TEOG türü eleme sınavları çocukları endüstriyel bir ürün haline dönüştürüyor. 

Patatesi endüstriyel işleme tabi tutup cips haline getirince parametrik olarak bakarsanız çok başarılı bir iş yaptığınızı düşünürsünüz ama o patates ne annemin yaptığı patates yemeği kadar lezzetli ne de sağlıklı olur.

Hiç uzun boylu analizlere gerek yok.

Endüstrileşen her şey tek tipleşir ve lezzetini kaybeder.

Eğitimdeki bütün performans sorgulamaları sayısal temele dayanıyor. Bu bakış açısı da endüstrileşmenin bir sonucudur. 

Evet, bütün parametrik verilerde çok büyük başarı var ama lezzet yok lezzet.

Çocukların on sekiz yaşından önce yarışma stresi içinde karakterinin bozulması, eleme sınavları ile kategorize edilip bir kısmının daha da yüksek rekabete zorlanarak plastikleştirilmesi, bir kısmının da aşağılanarak sistem dışına atılması hiç bir suretle doğru bir fikir değil.

Sonra yeni neslin neden farklılıklara tahammülsüz olduğunu anlamaya çalışıyoruz. 

Tek tipleştirilme üzerine kurulu modern eğitim sistemi faşizmi bilinçaltımıza kazıyor da ondan farklılıklara tahammül kalmıyor. 

Çocuklarımız zengini, fakiri, çalışkanı, tembeli bir arada insan gibi yaşamayı öğrensin önce.

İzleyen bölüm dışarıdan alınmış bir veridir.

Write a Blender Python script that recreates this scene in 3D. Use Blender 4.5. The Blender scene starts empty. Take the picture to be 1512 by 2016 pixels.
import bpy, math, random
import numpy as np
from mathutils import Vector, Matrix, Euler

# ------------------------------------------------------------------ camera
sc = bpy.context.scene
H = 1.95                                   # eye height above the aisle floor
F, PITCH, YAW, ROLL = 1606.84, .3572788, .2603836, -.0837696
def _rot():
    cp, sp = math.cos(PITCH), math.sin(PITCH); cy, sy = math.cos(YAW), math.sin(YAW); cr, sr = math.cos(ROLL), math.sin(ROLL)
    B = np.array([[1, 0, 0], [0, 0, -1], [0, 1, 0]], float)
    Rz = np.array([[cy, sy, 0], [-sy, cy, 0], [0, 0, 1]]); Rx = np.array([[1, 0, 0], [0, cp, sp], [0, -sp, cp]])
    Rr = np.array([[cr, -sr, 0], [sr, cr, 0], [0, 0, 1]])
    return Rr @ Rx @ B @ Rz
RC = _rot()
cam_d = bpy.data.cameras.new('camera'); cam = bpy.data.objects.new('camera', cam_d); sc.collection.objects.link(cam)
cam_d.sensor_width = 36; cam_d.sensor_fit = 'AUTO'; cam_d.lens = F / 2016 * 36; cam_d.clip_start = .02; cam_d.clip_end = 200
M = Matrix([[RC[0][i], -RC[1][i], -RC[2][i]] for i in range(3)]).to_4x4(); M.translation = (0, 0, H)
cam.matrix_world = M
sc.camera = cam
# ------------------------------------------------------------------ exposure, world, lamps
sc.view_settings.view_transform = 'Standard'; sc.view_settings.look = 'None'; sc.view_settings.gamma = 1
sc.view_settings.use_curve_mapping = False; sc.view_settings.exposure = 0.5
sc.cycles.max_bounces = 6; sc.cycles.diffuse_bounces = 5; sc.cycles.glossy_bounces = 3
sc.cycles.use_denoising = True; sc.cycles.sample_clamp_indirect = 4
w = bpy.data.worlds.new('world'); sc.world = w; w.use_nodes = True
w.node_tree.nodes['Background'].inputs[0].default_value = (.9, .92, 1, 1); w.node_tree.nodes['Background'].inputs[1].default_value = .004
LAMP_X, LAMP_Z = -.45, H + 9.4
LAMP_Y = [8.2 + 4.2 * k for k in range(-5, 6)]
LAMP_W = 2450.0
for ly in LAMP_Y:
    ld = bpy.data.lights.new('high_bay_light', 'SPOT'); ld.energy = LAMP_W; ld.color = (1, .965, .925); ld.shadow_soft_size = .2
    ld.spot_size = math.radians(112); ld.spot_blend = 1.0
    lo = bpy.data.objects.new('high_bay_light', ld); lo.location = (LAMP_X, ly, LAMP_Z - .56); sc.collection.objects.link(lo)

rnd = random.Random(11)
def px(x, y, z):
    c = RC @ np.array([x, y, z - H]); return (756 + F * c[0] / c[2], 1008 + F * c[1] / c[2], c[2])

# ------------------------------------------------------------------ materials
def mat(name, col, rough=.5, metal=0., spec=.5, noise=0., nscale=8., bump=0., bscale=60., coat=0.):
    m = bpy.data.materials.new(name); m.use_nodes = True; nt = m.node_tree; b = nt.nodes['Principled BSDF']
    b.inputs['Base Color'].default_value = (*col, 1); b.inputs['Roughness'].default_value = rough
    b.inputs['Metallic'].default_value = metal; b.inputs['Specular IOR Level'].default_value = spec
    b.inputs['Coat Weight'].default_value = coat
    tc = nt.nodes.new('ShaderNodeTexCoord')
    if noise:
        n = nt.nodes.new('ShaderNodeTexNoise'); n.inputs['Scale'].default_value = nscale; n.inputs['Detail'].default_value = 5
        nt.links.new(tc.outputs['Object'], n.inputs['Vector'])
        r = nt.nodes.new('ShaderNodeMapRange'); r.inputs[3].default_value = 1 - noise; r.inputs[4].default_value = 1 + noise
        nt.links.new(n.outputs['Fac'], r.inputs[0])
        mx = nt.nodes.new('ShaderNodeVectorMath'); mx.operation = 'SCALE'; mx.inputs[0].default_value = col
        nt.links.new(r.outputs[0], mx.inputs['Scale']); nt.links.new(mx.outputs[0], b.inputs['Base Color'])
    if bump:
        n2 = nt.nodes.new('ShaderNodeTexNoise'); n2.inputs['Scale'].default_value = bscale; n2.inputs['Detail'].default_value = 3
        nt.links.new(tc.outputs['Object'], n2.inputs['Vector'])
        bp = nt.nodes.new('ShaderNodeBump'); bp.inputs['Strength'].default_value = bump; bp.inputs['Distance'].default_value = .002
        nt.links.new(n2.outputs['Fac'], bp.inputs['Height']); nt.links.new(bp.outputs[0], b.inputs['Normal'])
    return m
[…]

İnsan gibi olsunlar yani. 

Başarıyı da başarısızlığı da birlikte yaşasınlar, inişler çıkışlar olsun hayatlarında ama birlikte.

Ard arda elemelere sokulup tek tipleştirilmesinler.

Hazır TEOG kalkmışken hiç kimse yeni sistem demesin yeni  bir sistem de aramasın.

Sisteme falan hiç gerek yok.

Bırakın çocuklar biraz insan gibi yaşasın.